The Case for Turning ON your Camera at your next Virtual Meeting

I’m struck by how often people prefer (and even enjoy) face to face meetings, but how seldom they turn on their cameras when they’re in a virtual meeting.
A study published in the Wall Street Journal in August may tell the tale.   During conference calls people do everything under the sun EXCEPT engage in the meeting itself!

That same article cites research from Wainhouse Research that projects nearly a 10% annual rate of growth in the amount of time we’ll be in virtual meetings.   Great news if you’re a big time gamer, but suppose you’re actually hosting the meeting and you want people to engage.  What can you do?Once you get past the basics of only having the meeting if you really need it, making sure you’ve gotten the right participants involved, and sharing a purpose and agenda ahead of time…  consider turning on your video camera, so you’re more likable, which in turn tends to make you much more effective.

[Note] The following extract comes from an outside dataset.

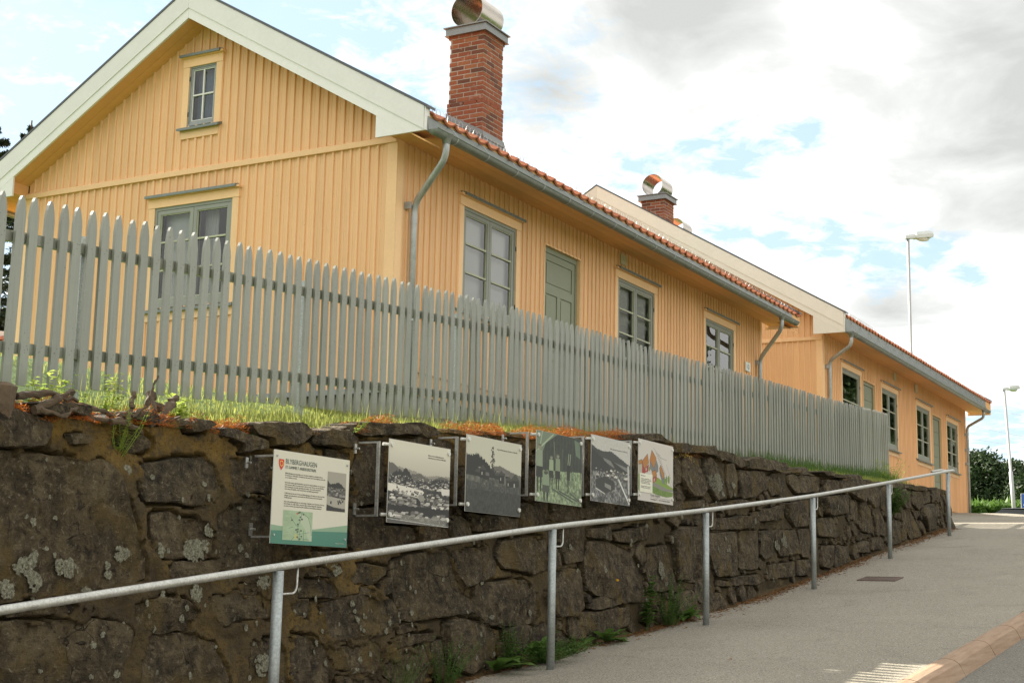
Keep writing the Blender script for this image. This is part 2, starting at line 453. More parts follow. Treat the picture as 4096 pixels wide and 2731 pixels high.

From a March, 2014 WSJ article, about likability and success at work, “Likable people are more apt to be hired, get help at work, get useful information from others and have mistakes forgiven….Likability is more important—and harder to pull off—on video than in person… People watching a speaker on a videoconference are more influenced by how much they like the speaker than by the quality of the speaker’s arguments, according to a 2008 study in Management Science. The opposite is true when a speaker appears in person.”

So likability even trumps the quality of your content in a virtual meeting – time to turn on that camera (and your charm).

This sentiment was echoed by Vicki Flier-Hudson of High Road Global Services, at the recent TAG International Business Annual Conference.  Vicki is a leading ‘interculturalist’, who is someone that helps people develop the skills required to operate productive global virtual teams.   Vicki shared that all cultures value ‘seeing the whites of the eyes’ of a person you’re doing business with.  She advises her clients to leverage virtual meeting technologies, with video, to help overcome the cultural challenges of working on a global team.   She even suggests the use of virtual happy hours, virtual celebrations, virtual movie/book clubs… essentially, anything to make you more likable!